Il ministro della Difesa russo Pankov incontrò in segreto le autorità dell’autoproclamata Repubblica dell’Ossezia del Sud. L’azione delle forze georgiane a Tskhinvali provocò la reazione militare russa, che giustificò l’invasione come un’operazione di protezione della popolazione osseta. La Russia lanciò un’invasione su larga scala, avanzando in profondità nel territorio georgiano, occupando le città di Zugdidi, Senaki e Poti. Nonostante la tenacia delle difese georgiane, l’esercito russo riuscì a ottenere il controllo di gran parte dell’Ossezia del Sud e dell’Abkhazia, consolidando la separazione de facto di queste regioni dalla Georgia.
Epilogo del conflitto.
Il 12 agosto 2008, sotto la mediazione del presidente francese Nicolas Sarkozy, fu raggiunto un cessate-il-fuoco attraverso un accordo in sei punti. L’accordo prevedeva il ritiro delle truppe russe e georgiane dalle aree di conflitto e il libero accesso per gli aiuti umanitari. Tuttavia non venne mai applicato totalmente e le truppe russe rimasero stanziate nelle regioni separatiste, che Mosca riconobbe ufficialmente come repubbliche indipendenti. Questo riconoscimento fu condannato dalla comunità internazionale, che continua a considerare l’Abkhazia e l’Ossezia del Sud come parte del territorio nazionale della Georgia.
Gli antefatti: Ossezia del Sud e Abcasia, le regioni separatiste.
L’Ossezia del Sud, già ai tempi dell’URSS, godeva di uno stato di oblast autonomo all’interno della Repubblica Socialista Sovietica Georgiana. La popolazione era composta principalmente da osseti, mentre solo una minoranza era georgiana. All’alba dell’indipendenza dall’Unione Sovietica la tensione tra georgiani e osseti crebbe. Nel 1990 il Consiglio supremo della Georgia dichiarò l’annullamento dello status autonomo dell’Ossezia del Sud, provocando il malcontento della popolazione osseta, che dichiarò l’indipendenza da Tbilisi l’anno successivo.

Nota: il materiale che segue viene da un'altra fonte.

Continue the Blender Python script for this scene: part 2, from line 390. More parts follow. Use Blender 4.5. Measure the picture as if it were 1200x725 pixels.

Quelle che fino ad allora erano state sporadiche provocazioni, nel 1991 esplosero in un conflitto tra i militari georgiani e i ribelli osseti, supportati ed equipaggiati dalla Russia. Molti villaggi nella regione furono dati alle fiamme, così come case e scuole georgiane a Tskhinvali, capoluogo e capitale de facto dell’Ossezia del Sud. Il conflitto raggiunse un punto di stallo nel 1992, quando il presidente della Georgia, Shevardnadze (ex leader sovietico) accettò un cessate-il-fuoco, istituendo una forza di peacekeeping composta da militari russi, georgiani e osseti. L’Ossezia del Sud continuò a operare come uno stato de facto indipendente, appoggiato da Mosca, seppur non riconosciuto da Tbilisi né dalla comunità internazionale.
Parallelamente sul Mar Nero, nella Georgia occidentale, un’altra regione chiedeva l’indipendenza: l’Abcasia. Durante i tumulti in Ossezia del Sud, anche i separatisti abcasi si mobilitarono contro Tbilisi, sostenuti anch’essi dalla Russia. I ribelli presero il controllo di Sukhumi, proclamata poi capitale della Repubblica Autonoma. Le Forze di Difesa georgiane ripresero rapidamente il controllo della città. Nel settembre 1992, sotto la mediazione russa, venne firmato un cessate-il-fuoco. Tuttavia, insieme a legioni di paramilitari filorussi, gli abcasi violarono la tregua e attaccarono Gagra, uccidendo 1.000-1.500 civili inermi e seppellendoli in una fossa comune. Con il supporto della marina russa i miliziani separatisti sbarcarono a Tkvarcheli, per poi riconquistare la città di Sukhumi. Oltre mille furono le vittime civili solo a Sukhumi. Il conflitto terminò con la consolidazione del controllo abcaso sulla regione, che continua a essere sostenuta dalla Russia nonostante la mancanza di riconoscimento internazionale.
La nota dell’Unione Europea.
In un momento di raffreddamento dei rapporti tra Tbilisi e Bruxelles, l’Alto rappresentante dell’Unione Europea Josep Borrell ha espresso in un comunicato la ferma condanna dell’UE verso l’aggressione russa. “Ribadiamo la condanna per la continua presenza militare russa nelle regioni separatiste occupate di Abcasia e Ossezia del Sud. (…) I diritti umani delle comunità colpite in Georgia continuano a essere violati”, e ha affermato che “l’Unione Europea ribadisce il suo incrollabile sostegno alla sovranità e integrità territoriale della Georgia”.